The first two questions reported for our opinion seem to be fully answered by the provisions of a statute to which the attention of neither court nor counsel was directed on the trial below, and which was not cited on argument in this court. We refer to section 11, chapter 172, R. S., which is in these words: “In the prosecution of any offense committed upon, or in relation to, or in any way affecting, any real estate, or any offense committed in stealing, embezzling, destroying, injuring, or fraudulently receiving or concealing, any money, goods, or other personal estate, it shall be sufficient, and shall not be deemed a variance, if it be proved on the trial that at the time when the offense was committed, either the actual or constructive possession, or the general or special property, in the whole or any part of such real or personal estate, was in the person or community alleged in the indictment or other accusation to be the owner thereof.”
Comments upon these provisions, with reference to the facts of this case, seem almost unnecessary. The offense was one which related to real estate. It was arson, for willfully, maliciously, and feloniously setting fire to and burning a store building occupied by the accused, and owned by one John Mitchell, by the kindling of which fire and burning of which building, the dwelling-house of one Jacob Aberle, then and there situate, was feloni-*66ously, willfully and maliciously burnt and consumed. Such; in general terms, is the charge of the indictment. The facts established in evidence at the trial were, that the accused, Kroscher, occupied the lower part of the building set fire to, as a store or shop; that one Mrs. Towne and her children occupied the upper story as a dwelling-house ; and that Mitchell was the owner of the building. Here was no variance, within the words of the statute. The actual possession was, in part, in the accused, the person alleged in the indictment to have been in possession thereof; and the general property was wholly in Mitchell, the person therein alleged to have been the owner.

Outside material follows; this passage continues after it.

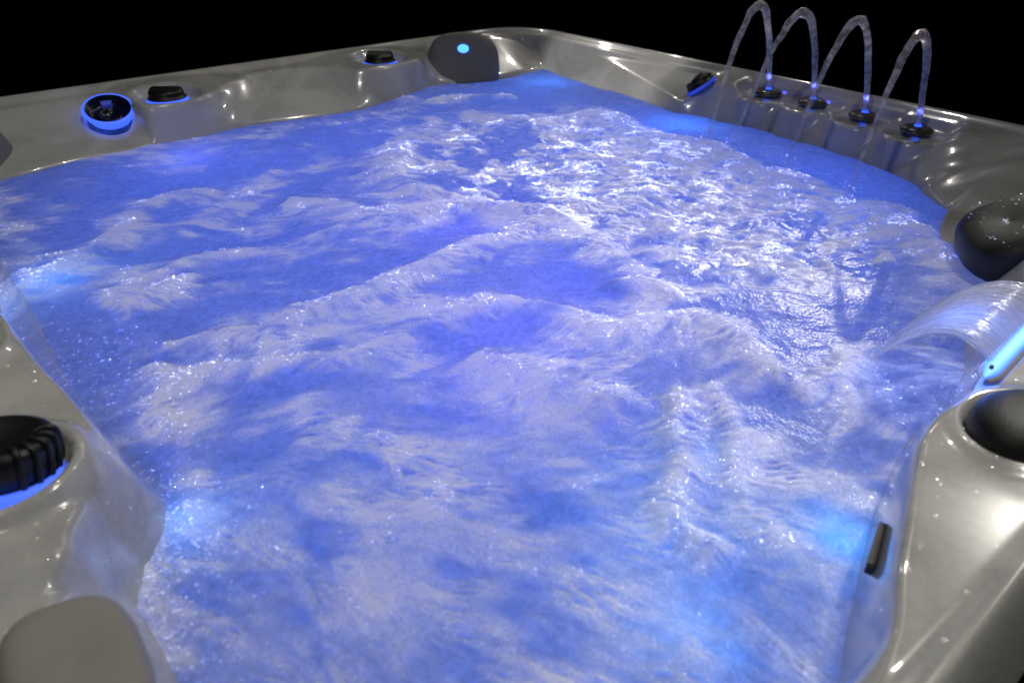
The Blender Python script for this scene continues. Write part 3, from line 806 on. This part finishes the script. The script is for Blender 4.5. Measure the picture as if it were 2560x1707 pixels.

The third and only remaining question reported is answered by the decision of this court in Lacy v. The State, 15 Wis. 13, which was an indictment under the same section of the statute, and presented the same question. We there held, that, in an indictment charging the third offense defined in the section, it was not necessary to negative the aggravating circumstances which would constitute the first or second offense therein defined.
By the Court. —There is no error in the proceedings, and the court below should award judgment against the defendant for the offense of which he has been lawfully convicted.